*AIM OF THE TASK*
Reproduce, word for word, only the lines from the one containing "Build this scene" through the one containing "random.seed(4)", both included.

--------------------------------------------------

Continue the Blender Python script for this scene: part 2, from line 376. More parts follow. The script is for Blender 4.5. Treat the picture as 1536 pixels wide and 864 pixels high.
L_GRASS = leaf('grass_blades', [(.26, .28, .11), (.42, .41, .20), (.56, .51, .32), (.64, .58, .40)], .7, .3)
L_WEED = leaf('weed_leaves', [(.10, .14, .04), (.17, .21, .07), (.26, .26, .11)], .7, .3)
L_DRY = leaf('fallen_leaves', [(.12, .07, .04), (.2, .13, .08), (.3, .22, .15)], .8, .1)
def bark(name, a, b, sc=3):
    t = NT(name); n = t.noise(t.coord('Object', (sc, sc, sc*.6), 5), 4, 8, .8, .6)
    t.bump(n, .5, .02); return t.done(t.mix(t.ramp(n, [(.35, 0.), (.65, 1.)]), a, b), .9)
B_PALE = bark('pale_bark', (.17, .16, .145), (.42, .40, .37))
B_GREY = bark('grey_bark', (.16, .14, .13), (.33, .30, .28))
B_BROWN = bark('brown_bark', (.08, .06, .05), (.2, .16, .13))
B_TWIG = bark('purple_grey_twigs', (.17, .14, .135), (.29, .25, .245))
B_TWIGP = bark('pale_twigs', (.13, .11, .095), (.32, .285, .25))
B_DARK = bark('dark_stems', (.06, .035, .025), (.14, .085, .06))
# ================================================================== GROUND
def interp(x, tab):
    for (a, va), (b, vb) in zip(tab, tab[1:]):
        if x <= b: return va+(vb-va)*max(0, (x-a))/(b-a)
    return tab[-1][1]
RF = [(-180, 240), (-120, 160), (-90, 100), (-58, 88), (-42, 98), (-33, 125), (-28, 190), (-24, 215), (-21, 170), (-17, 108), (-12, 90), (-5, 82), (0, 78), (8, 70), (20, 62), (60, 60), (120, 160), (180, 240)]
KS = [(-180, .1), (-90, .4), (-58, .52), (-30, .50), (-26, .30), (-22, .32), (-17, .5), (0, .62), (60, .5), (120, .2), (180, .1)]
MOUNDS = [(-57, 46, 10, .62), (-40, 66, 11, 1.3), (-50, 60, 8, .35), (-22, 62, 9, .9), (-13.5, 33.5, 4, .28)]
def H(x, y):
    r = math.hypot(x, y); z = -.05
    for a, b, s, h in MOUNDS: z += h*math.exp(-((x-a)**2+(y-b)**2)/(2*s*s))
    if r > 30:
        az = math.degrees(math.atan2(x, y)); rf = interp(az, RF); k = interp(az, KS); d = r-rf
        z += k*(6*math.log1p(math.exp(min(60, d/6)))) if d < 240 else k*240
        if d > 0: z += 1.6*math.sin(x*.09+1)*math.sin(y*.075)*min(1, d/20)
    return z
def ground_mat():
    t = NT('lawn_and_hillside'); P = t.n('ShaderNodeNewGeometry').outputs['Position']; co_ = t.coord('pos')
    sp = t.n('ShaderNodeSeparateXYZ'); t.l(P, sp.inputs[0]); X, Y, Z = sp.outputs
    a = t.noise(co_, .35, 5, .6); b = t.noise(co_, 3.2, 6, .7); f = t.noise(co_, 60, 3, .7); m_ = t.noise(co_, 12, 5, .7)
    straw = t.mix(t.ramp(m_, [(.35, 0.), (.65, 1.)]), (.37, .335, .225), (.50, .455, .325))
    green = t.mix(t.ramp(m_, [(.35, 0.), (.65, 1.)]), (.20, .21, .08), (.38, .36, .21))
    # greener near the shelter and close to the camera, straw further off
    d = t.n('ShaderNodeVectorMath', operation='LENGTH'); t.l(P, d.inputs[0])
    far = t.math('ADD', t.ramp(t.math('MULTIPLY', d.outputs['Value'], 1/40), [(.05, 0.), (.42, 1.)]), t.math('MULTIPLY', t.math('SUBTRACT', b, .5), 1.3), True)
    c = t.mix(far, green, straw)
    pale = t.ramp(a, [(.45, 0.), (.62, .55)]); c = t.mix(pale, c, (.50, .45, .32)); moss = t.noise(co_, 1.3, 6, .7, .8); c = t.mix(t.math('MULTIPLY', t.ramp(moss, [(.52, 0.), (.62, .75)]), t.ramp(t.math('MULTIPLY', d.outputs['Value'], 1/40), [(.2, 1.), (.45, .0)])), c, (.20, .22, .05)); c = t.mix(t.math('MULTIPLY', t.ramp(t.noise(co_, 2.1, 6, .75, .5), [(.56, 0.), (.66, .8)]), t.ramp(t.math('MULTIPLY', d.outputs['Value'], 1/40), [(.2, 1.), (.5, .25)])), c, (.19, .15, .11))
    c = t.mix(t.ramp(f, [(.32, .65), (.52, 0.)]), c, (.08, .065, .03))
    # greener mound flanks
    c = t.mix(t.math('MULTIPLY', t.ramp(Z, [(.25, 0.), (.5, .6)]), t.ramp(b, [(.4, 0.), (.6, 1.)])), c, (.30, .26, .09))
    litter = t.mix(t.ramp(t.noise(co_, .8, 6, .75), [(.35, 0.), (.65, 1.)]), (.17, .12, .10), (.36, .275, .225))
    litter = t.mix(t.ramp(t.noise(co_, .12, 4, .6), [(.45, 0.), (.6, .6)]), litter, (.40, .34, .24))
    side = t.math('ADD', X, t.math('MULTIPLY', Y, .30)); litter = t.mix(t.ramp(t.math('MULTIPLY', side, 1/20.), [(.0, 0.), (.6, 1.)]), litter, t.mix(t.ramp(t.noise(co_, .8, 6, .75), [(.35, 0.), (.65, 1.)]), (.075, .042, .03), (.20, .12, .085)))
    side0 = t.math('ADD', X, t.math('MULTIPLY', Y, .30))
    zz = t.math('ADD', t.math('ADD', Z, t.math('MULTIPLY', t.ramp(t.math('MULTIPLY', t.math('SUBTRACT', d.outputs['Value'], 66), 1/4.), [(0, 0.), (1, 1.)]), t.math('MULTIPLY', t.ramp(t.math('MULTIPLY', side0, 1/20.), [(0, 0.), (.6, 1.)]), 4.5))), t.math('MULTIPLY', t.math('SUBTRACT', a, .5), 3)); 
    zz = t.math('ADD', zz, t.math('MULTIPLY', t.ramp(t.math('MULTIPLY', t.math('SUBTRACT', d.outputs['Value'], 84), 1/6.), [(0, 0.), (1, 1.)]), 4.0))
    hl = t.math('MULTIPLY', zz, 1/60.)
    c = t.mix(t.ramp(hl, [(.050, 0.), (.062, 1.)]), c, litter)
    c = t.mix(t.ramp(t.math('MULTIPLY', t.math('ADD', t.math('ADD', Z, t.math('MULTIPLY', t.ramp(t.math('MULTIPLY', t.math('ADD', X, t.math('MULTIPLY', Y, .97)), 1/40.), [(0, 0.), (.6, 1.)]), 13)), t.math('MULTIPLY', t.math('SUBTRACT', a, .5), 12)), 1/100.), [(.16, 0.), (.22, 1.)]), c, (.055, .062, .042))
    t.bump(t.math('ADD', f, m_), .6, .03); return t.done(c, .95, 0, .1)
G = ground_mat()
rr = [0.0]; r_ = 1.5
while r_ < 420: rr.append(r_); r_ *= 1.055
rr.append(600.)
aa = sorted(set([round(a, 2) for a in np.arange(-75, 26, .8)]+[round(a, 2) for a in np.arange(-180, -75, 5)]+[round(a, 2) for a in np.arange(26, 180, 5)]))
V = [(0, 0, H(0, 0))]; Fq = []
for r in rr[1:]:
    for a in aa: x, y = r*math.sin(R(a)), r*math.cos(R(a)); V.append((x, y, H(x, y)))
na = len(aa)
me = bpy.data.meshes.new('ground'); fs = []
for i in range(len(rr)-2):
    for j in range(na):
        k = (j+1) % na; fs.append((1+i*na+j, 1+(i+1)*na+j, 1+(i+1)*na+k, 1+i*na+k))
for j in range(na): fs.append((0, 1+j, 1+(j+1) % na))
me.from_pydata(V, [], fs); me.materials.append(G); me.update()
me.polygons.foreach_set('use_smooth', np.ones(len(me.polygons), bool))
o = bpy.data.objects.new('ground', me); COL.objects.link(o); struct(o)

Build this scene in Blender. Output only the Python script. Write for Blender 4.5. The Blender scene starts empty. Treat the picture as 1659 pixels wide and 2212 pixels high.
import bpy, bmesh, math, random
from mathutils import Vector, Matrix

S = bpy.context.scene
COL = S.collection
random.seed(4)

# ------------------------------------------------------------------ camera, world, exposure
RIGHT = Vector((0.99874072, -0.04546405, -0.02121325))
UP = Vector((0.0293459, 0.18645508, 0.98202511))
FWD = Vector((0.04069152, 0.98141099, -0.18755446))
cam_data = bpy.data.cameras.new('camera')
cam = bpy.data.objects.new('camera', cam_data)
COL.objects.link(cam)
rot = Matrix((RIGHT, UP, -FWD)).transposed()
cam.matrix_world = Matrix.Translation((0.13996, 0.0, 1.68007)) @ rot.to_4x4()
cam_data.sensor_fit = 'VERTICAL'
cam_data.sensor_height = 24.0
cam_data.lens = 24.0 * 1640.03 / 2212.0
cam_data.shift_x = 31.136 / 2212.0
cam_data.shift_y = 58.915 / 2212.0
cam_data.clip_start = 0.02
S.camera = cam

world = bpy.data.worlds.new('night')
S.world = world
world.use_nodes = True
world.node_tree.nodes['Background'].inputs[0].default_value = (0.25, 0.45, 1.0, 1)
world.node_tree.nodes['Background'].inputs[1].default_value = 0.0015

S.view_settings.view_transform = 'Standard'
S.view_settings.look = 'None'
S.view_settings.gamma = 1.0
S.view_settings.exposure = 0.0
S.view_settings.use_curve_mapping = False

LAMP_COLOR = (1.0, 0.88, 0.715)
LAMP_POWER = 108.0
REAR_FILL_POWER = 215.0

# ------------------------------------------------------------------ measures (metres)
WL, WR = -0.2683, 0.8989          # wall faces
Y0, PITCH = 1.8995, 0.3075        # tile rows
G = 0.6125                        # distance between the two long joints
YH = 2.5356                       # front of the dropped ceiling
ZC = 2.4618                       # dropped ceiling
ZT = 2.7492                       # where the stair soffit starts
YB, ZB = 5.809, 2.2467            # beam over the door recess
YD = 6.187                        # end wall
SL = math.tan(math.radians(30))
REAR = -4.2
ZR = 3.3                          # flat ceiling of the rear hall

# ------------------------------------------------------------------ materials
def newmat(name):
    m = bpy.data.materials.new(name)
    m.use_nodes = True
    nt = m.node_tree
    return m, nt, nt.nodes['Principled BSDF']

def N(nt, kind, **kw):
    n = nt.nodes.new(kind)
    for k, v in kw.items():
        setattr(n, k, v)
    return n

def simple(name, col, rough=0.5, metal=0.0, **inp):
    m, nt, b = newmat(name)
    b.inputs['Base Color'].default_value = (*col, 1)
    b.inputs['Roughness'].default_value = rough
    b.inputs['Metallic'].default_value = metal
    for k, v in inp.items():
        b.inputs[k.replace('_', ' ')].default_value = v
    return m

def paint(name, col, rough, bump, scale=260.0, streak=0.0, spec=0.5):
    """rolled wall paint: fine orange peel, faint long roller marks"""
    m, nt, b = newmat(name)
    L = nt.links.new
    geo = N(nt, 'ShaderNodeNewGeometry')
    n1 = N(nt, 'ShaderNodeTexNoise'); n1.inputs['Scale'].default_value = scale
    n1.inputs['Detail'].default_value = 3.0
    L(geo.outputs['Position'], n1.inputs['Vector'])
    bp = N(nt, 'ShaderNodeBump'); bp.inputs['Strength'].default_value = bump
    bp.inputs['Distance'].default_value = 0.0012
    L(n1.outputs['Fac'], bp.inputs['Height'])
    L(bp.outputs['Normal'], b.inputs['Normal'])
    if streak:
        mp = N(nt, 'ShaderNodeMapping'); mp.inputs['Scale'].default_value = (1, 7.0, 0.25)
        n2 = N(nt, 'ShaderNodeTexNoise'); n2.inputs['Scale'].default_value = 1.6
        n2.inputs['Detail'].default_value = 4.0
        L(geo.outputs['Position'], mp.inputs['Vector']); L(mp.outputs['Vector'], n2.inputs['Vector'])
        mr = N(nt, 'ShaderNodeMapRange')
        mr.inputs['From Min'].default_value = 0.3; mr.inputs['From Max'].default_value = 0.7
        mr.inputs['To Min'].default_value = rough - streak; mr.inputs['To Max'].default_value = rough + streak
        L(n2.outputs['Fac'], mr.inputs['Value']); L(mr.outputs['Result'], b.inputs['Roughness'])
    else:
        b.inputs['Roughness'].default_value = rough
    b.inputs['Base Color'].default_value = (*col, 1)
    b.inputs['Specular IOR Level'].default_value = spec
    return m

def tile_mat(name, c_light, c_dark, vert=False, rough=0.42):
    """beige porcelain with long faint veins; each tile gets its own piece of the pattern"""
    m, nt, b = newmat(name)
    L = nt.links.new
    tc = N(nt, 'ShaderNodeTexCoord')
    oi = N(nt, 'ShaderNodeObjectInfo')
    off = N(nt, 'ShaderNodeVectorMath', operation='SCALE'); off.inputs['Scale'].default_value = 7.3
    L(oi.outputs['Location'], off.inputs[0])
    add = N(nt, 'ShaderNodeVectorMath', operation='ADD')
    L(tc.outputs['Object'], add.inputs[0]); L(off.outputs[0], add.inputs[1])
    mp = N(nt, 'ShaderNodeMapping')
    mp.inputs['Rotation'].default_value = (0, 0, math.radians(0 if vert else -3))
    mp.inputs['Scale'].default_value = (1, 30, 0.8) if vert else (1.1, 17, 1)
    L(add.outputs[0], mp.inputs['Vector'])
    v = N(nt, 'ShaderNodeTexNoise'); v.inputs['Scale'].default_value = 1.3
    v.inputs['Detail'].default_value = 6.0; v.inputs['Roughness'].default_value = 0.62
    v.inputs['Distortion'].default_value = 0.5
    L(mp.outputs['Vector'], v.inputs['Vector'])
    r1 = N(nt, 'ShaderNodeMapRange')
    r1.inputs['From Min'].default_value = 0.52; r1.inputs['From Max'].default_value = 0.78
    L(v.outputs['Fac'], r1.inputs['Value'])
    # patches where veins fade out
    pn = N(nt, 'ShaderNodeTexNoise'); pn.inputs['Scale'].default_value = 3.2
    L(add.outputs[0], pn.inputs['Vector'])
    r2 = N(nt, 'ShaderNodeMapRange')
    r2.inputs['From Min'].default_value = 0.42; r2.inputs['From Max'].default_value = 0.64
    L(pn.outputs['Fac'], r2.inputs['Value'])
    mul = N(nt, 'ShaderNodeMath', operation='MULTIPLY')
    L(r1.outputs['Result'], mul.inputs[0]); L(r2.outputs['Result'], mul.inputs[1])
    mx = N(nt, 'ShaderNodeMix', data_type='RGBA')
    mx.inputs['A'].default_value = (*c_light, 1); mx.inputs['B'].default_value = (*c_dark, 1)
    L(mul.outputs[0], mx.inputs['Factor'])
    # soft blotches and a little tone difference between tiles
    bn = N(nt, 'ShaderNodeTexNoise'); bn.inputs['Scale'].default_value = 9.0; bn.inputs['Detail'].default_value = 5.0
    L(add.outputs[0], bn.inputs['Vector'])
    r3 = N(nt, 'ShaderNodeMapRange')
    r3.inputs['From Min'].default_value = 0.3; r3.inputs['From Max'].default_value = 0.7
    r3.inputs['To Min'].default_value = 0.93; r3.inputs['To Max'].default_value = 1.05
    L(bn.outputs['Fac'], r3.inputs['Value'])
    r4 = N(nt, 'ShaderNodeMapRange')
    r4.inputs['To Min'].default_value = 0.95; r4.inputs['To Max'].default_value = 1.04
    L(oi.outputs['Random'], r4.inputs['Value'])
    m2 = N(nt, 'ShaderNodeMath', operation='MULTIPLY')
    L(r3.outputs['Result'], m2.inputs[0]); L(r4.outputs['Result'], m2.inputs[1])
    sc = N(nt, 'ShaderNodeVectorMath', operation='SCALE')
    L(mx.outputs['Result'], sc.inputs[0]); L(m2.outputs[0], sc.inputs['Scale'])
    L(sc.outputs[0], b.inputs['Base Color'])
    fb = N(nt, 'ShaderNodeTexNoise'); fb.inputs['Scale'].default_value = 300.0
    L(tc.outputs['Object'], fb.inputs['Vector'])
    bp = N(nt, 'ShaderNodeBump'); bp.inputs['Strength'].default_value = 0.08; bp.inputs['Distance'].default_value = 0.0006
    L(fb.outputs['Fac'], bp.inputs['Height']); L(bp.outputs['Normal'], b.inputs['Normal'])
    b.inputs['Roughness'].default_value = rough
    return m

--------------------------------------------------

*OUTPUT*
Build this scene in Blender. Output only the Python script. Write for Blender 4.5. The Blender scene starts empty. Treat the picture as 1659 pixels wide and 2212 pixels high.
import bpy, bmesh, math, random
from mathutils import Vector, Matrix

S = bpy.context.scene
COL = S.collection
random.seed(4)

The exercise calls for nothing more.